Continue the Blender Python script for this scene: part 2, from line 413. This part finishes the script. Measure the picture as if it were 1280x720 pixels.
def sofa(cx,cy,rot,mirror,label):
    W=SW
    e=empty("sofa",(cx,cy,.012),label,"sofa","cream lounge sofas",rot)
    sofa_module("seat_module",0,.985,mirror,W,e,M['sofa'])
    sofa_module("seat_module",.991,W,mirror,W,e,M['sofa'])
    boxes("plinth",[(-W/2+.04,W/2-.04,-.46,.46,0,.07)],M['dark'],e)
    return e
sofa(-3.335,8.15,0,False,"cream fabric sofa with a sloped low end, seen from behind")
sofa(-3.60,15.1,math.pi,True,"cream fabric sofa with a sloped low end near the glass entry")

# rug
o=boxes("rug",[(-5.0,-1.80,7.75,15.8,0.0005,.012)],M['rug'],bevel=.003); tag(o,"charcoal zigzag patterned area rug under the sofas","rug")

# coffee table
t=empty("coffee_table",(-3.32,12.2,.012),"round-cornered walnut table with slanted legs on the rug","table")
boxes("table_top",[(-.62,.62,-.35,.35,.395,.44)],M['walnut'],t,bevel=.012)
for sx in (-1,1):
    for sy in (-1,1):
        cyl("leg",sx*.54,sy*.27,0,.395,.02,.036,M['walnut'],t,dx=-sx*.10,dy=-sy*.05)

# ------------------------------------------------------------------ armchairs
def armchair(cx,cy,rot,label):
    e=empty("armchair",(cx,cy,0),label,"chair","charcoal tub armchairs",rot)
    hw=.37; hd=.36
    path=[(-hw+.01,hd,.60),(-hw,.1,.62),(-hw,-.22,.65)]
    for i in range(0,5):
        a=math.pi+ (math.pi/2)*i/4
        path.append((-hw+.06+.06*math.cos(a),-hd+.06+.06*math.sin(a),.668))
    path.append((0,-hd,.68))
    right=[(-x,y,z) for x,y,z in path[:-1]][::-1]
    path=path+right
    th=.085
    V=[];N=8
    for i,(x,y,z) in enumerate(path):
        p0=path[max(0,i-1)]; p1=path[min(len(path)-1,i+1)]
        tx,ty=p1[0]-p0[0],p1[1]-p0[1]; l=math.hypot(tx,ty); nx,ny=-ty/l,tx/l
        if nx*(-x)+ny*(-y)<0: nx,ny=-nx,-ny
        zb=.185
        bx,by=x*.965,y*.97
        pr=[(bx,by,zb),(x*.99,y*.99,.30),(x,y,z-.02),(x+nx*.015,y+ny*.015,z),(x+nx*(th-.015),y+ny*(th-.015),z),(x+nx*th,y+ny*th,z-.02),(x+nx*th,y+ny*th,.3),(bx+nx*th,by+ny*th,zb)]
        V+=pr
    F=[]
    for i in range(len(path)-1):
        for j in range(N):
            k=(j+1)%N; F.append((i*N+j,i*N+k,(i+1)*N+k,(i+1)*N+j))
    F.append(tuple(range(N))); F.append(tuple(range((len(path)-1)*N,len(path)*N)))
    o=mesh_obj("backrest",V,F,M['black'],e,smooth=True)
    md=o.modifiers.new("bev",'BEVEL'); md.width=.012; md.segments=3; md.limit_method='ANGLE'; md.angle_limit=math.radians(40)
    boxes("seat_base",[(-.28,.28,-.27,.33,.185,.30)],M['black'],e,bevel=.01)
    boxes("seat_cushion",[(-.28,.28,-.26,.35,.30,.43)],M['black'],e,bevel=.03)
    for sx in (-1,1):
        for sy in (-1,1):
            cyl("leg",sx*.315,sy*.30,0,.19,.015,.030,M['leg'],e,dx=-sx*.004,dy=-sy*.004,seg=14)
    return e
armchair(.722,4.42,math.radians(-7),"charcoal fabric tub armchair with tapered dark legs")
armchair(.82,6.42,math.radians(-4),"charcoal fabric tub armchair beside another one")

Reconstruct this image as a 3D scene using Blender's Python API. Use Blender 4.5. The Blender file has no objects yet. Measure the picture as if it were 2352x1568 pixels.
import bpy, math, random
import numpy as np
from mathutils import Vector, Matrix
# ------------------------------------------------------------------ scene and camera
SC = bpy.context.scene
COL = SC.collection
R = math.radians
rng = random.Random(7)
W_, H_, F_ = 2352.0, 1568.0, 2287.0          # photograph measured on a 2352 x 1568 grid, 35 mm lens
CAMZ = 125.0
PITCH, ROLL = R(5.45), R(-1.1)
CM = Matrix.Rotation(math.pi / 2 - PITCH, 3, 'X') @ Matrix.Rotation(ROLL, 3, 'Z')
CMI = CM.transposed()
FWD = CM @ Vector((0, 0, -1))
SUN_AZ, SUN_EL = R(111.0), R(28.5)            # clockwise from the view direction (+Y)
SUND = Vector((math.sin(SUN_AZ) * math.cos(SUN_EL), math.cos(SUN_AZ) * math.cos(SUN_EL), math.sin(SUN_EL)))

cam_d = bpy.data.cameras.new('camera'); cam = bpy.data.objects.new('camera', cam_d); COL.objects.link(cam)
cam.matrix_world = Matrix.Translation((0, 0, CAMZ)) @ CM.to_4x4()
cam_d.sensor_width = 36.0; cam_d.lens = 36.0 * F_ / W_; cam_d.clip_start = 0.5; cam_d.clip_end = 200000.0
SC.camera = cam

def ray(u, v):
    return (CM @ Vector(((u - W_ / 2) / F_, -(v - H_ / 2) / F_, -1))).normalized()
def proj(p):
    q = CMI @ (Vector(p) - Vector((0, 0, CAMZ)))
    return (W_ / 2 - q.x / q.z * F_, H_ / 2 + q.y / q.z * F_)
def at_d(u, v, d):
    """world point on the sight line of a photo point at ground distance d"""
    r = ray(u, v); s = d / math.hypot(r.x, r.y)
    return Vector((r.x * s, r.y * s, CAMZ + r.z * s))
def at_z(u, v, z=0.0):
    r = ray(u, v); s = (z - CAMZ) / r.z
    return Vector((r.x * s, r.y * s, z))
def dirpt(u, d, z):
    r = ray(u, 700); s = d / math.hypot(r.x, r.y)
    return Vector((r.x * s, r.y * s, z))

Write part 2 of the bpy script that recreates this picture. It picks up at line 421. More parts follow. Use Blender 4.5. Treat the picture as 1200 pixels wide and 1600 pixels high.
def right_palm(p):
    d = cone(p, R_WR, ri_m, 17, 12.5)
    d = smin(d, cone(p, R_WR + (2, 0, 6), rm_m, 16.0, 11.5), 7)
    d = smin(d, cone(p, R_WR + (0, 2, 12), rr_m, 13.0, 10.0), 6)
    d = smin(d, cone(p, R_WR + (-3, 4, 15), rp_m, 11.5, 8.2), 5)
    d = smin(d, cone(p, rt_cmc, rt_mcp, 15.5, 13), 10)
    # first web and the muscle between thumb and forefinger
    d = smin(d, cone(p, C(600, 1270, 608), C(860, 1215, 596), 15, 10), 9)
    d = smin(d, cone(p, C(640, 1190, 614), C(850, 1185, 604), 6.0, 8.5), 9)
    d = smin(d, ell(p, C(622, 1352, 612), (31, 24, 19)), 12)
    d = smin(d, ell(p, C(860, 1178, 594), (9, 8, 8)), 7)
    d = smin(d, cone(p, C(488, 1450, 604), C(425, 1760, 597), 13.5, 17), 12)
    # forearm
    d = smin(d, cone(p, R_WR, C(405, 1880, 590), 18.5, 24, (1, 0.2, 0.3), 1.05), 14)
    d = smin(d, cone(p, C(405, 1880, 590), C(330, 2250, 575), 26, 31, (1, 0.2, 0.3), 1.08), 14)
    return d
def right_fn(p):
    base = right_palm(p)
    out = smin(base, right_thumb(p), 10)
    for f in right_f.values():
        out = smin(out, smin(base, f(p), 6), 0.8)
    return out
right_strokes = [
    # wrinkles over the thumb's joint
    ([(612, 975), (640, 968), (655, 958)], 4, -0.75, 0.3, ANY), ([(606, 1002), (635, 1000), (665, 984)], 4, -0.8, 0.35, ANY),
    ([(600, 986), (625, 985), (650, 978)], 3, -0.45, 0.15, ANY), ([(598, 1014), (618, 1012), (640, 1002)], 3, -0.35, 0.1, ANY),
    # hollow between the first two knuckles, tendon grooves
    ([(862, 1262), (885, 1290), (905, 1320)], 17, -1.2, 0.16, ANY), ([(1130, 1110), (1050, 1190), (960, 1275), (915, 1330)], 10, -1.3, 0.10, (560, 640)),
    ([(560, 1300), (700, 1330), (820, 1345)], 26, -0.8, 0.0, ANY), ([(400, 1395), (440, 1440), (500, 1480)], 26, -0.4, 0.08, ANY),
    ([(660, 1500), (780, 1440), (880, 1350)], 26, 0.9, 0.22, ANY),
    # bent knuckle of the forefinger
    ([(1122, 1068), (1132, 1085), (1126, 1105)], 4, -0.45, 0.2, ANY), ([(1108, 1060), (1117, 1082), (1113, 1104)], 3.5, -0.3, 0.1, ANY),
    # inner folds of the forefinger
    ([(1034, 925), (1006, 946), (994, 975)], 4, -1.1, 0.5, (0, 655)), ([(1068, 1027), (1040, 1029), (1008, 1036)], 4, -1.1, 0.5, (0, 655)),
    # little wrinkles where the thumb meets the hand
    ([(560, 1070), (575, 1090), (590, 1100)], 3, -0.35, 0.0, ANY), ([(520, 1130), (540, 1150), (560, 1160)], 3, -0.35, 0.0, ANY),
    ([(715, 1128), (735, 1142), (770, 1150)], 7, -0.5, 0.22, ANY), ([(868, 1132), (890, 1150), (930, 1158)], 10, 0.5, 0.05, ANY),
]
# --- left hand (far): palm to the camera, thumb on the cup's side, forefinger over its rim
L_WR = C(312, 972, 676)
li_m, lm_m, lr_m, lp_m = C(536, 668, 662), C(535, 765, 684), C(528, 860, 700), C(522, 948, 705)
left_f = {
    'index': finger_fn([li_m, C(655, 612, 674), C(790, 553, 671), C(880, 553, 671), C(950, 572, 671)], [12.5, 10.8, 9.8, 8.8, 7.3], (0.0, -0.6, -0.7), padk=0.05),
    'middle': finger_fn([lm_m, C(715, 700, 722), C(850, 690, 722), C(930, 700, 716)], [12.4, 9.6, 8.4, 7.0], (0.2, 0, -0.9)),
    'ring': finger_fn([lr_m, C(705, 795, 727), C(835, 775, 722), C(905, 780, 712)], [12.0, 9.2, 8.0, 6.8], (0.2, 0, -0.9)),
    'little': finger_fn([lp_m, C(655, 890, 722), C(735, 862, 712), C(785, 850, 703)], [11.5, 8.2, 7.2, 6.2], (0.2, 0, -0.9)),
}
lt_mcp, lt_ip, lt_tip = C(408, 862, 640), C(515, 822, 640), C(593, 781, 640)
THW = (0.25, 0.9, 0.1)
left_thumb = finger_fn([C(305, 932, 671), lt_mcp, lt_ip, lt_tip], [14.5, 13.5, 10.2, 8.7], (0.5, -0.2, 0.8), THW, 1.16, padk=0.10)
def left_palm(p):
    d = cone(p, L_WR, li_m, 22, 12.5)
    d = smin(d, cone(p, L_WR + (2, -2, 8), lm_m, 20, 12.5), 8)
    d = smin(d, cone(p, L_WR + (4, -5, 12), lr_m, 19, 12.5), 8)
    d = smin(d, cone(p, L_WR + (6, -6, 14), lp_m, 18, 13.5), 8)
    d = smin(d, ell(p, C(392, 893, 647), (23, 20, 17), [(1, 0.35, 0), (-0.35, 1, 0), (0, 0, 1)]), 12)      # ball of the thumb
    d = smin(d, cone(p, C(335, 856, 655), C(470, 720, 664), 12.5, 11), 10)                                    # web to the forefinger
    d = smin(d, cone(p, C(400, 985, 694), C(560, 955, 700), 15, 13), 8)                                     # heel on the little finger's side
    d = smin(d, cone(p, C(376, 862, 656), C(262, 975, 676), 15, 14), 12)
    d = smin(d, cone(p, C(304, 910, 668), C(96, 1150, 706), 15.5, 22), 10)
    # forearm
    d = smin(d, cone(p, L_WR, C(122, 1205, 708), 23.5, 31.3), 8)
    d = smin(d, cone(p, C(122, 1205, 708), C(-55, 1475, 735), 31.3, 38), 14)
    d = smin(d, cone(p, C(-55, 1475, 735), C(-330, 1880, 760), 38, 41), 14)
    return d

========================

● Required work: Extract each line holding the word "pixels" from the records.

● The result:
Continue the Blender Python script for this scene: part 2, from line 413. This part finishes the script. Measure the picture as if it were 1280x720 pixels.
Reconstruct this image as a 3D scene using Blender's Python API. Use Blender 4.5. The Blender file has no objects yet. Measure the picture as if it were 2352x1568 pixels.
Write part 2 of the bpy script that recreates this picture. It picks up at line 421. More parts follow. Use Blender 4.5. Treat the picture as 1200 pixels wide and 1600 pixels high.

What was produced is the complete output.